(Data lines):
------------------------------

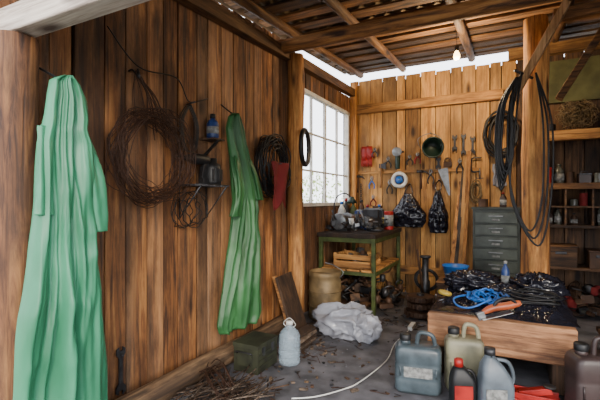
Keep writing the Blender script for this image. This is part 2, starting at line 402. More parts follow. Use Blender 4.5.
for k in range(8):
    a=2*pi*k/8; o.box((WX+.11+.06*math.cos(a),2.17+.06*math.sin(a),1.37),(.012,.012,.08),M_dsteel)
o.done()
o=O('spray_canister')
cy=2.22
o.lathe([(0,0),(.04,0),(.043,.01),(.043,.10),(.03,.125),(.018,.13),(.018,.14),(0,.14)],(WX+.07,cy,1.635),M_dblue); o.lathe([(0.0436,.03),(.0436,.08)],(WX+.07,cy,1.635),M_label)
o.box((WX+.065,cy,1.625),(.13,.12,.012),W_dark); o.bar((WX+.12,cy,1.62),(WX+.0,cy,1.52),.02,.012,M_dsteel)
o.lathe([(0,0),(.02,0),(.02,.03),(0,.03)],(WX+.07,cy,1.775),M_black)
o.done()
o=O('hanging_wire_loops')
for i in range(6): o.ring((WX+.03+i*.012,2.0+U(-.05,.06),1.13+U(-.03,.03)),U(.07,.12),.003,M_bwire,jit=.2,seed=i)
o.done()
o=O('cable_coil')
for i in range(20): o.ring((WX+.05+.005*i,2.99+U(-.02,.02),1.50+U(-.03,.03)),U(.14,.24),.0055,M_black,nrm=(1,U(-.1,.1),U(-.1,.1)),jit=.15,seed=i*2.1,sq=1.15)
o.cyl((WX,2.98,1.70),(WX+.17,2.98,1.72),.007,M_dsteel)
o.done()
o=O('red_rag')
def rg(a,b): return (WX+.195+.02*math.sin(a*9+b*3)+.01*nz(a*5,b*5),2.80+.28*a-.05*b*(a-.5),1.52-.36*b-.05*math.sin(a*7)*b)
o.grid(rg,20,20,M_dred); o.cyl((WX,2.95,1.50),(WX+.21,2.95,1.51),.005,M_dsteel); o.done(solid=.006)
o=O('rubber_wheel_tire'); nr=(1,.25,0)
o.ring((-1.715,3.40,1.70),.165,.022,M_black,nrm=nr,n=48,k=12); o.ring((-1.715,3.40,1.70),.148,.012,M_dsteel,nrm=nr,n=48,k=8)
o.cyl((-1.78,3.41,1.853),(-1.69,3.40,1.857),.005,M_dsteel)
o.done()

# ---------------------------------------------------------------- floor, left
def wr(o,loc,L,ang,m,lean=0):
    pts=[(-.012,-L/2+.03),(-.03,-L/2+.01),(-.03,-L/2-.02),(-.012,-L/2-.035),(-.012,-L/2-.01),(.012,-L/2-.01),(.012,-L/2-.035),(.03,-L/2-.02),(.03,-L/2+.01),(.012,-L/2+.03),
         (.012,L/2-.03),(.028,L/2-.01),(.028,L/2+.018),(.012,L/2+.03),(.012,L/2+.008),(-.012,L/2+.008),(-.012,L/2+.03),(-.028,L/2+.018),(-.028,L/2-.01),(-.012,L/2-.03)]
    o.prism(pts,.009,loc,m,rot=ang)
o=O('open_end_wrench')
wr(o,(-1.895,1.50,.26),.20,(0,0,90),M_dsteel); o.cyl((WX-.01,1.50,.34),(WX+.05,1.50,.345),.004,M_dsteel); o.done()
o=O('ammo_box')
o.box((-1.62,2.42,.085),(.20,.26,.17),M_olive); o.box((-1.62,2.42,.185),(.21,.27,.03),M_olive)
for yy in(2.36,2.48): o.box((-1.515,yy,.145),(.012,.03,.06),M_dsteel)
o.box((-1.62,2.285,.095),(.12,.012,.09),M_olive); o.tube(cr([(-1.56,2.28,.13),(-1.56,2.26,.15),(-1.68,2.26,.15),(-1.68,2.28,.13)],4),.005,M_dsteel,6)
for k in range(3): o.box((-1.515,2.42,.05+.04*k),(.006,.24,.012),M_olive)
o.done(.006)
o=O('water_bottle')
pr=[(0,0),(.07,0),(.08,.012),(.08,.04),(.076,.05),(.08,.06),(.08,.10),(.076,.11),(.08,.12),(.08,.19),(.07,.225),(.045,.255),(.024,.275),(.022,.29)]
o.lathe(pr,(-1.43,2.58,0),M_clear); o.lathe([(0,.285),(.027,.285),(.027,.31),(.0,.31)],(-1.43,2.58,0),M_white)
o.tube(cr([(-1.46,2.58,.265),(-1.48,2.58,.29),(-1.43,2.58,.33),(-1.38,2.58,.29),(-1.40,2.58,.265)],5),.003,M_white,6)
o.done()
o=O('brushwood_pile')
for i in range(80):
    x,y=U(-1.7,-1.3),U(1.75,2.08); a=U(.6,1.9)*random.choice((1,1,-1)); L=U(.2,.40)
    z=.012+i*.0008; p=[(x+math.cos(a)*L*(t-.5)+U(-.012,.012),y+math.sin(a)*L*(t-.5),z+.02*t*U(-.2,1)+.01) for t in(0,.3,.6,1)]
    o.tube(cr(p,3),U(.002,.005),W_greyz if i%3==0 else W_dark,5)
for i in range(14):
    o.tube(cr([(-1.74,2.0+U(-.05,.1),.01+.01*i),(-1.6,1.95+U(-.1,.1),.10+U(0,.1)),(-1.40,1.85+U(-.1,.1),.02)],4),.003,M_wire,5)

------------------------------

(The task):
Without the pictures, copy the material exactly as given.

(Written answer):
Keep writing the Blender script for this image. This is part 2, starting at line 402. More parts follow. Use Blender 4.5.
for k in range(8):
    a=2*pi*k/8; o.box((WX+.11+.06*math.cos(a),2.17+.06*math.sin(a),1.37),(.012,.012,.08),M_dsteel)
o.done()
o=O('spray_canister')
cy=2.22
o.lathe([(0,0),(.04,0),(.043,.01),(.043,.10),(.03,.125),(.018,.13),(.018,.14),(0,.14)],(WX+.07,cy,1.635),M_dblue); o.lathe([(0.0436,.03),(.0436,.08)],(WX+.07,cy,1.635),M_label)
o.box((WX+.065,cy,1.625),(.13,.12,.012),W_dark); o.bar((WX+.12,cy,1.62),(WX+.0,cy,1.52),.02,.012,M_dsteel)
o.lathe([(0,0),(.02,0),(.02,.03),(0,.03)],(WX+.07,cy,1.775),M_black)
o.done()
o=O('hanging_wire_loops')
for i in range(6): o.ring((WX+.03+i*.012,2.0+U(-.05,.06),1.13+U(-.03,.03)),U(.07,.12),.003,M_bwire,jit=.2,seed=i)
o.done()
o=O('cable_coil')
for i in range(20): o.ring((WX+.05+.005*i,2.99+U(-.02,.02),1.50+U(-.03,.03)),U(.14,.24),.0055,M_black,nrm=(1,U(-.1,.1),U(-.1,.1)),jit=.15,seed=i*2.1,sq=1.15)
o.cyl((WX,2.98,1.70),(WX+.17,2.98,1.72),.007,M_dsteel)
o.done()
o=O('red_rag')
def rg(a,b): return (WX+.195+.02*math.sin(a*9+b*3)+.01*nz(a*5,b*5),2.80+.28*a-.05*b*(a-.5),1.52-.36*b-.05*math.sin(a*7)*b)
o.grid(rg,20,20,M_dred); o.cyl((WX,2.95,1.50),(WX+.21,2.95,1.51),.005,M_dsteel); o.done(solid=.006)
o=O('rubber_wheel_tire'); nr=(1,.25,0)
o.ring((-1.715,3.40,1.70),.165,.022,M_black,nrm=nr,n=48,k=12); o.ring((-1.715,3.40,1.70),.148,.012,M_dsteel,nrm=nr,n=48,k=8)
o.cyl((-1.78,3.41,1.853),(-1.69,3.40,1.857),.005,M_dsteel)
o.done()

# ---------------------------------------------------------------- floor, left
def wr(o,loc,L,ang,m,lean=0):
    pts=[(-.012,-L/2+.03),(-.03,-L/2+.01),(-.03,-L/2-.02),(-.012,-L/2-.035),(-.012,-L/2-.01),(.012,-L/2-.01),(.012,-L/2-.035),(.03,-L/2-.02),(.03,-L/2+.01),(.012,-L/2+.03),
         (.012,L/2-.03),(.028,L/2-.01),(.028,L/2+.018),(.012,L/2+.03),(.012,L/2+.008),(-.012,L/2+.008),(-.012,L/2+.03),(-.028,L/2+.018),(-.028,L/2-.01),(-.012,L/2-.03)]
    o.prism(pts,.009,loc,m,rot=ang)
o=O('open_end_wrench')
wr(o,(-1.895,1.50,.26),.20,(0,0,90),M_dsteel); o.cyl((WX-.01,1.50,.34),(WX+.05,1.50,.345),.004,M_dsteel); o.done()
o=O('ammo_box')
o.box((-1.62,2.42,.085),(.20,.26,.17),M_olive); o.box((-1.62,2.42,.185),(.21,.27,.03),M_olive)
for yy in(2.36,2.48): o.box((-1.515,yy,.145),(.012,.03,.06),M_dsteel)
o.box((-1.62,2.285,.095),(.12,.012,.09),M_olive); o.tube(cr([(-1.56,2.28,.13),(-1.56,2.26,.15),(-1.68,2.26,.15),(-1.68,2.28,.13)],4),.005,M_dsteel,6)
for k in range(3): o.box((-1.515,2.42,.05+.04*k),(.006,.24,.012),M_olive)
o.done(.006)
o=O('water_bottle')
pr=[(0,0),(.07,0),(.08,.012),(.08,.04),(.076,.05),(.08,.06),(.08,.10),(.076,.11),(.08,.12),(.08,.19),(.07,.225),(.045,.255),(.024,.275),(.022,.29)]
o.lathe(pr,(-1.43,2.58,0),M_clear); o.lathe([(0,.285),(.027,.285),(.027,.31),(.0,.31)],(-1.43,2.58,0),M_white)
o.tube(cr([(-1.46,2.58,.265),(-1.48,2.58,.29),(-1.43,2.58,.33),(-1.38,2.58,.29),(-1.40,2.58,.265)],5),.003,M_white,6)
o.done()
o=O('brushwood_pile')
for i in range(80):
    x,y=U(-1.7,-1.3),U(1.75,2.08); a=U(.6,1.9)*random.choice((1,1,-1)); L=U(.2,.40)
    z=.012+i*.0008; p=[(x+math.cos(a)*L*(t-.5)+U(-.012,.012),y+math.sin(a)*L*(t-.5),z+.02*t*U(-.2,1)+.01) for t in(0,.3,.6,1)]
    o.tube(cr(p,3),U(.002,.005),W_greyz if i%3==0 else W_dark,5)
for i in range(14):
    o.tube(cr([(-1.74,2.0+U(-.05,.1),.01+.01*i),(-1.6,1.95+U(-.1,.1),.10+U(0,.1)),(-1.40,1.85+U(-.1,.1),.02)],4),.003,M_wire,5)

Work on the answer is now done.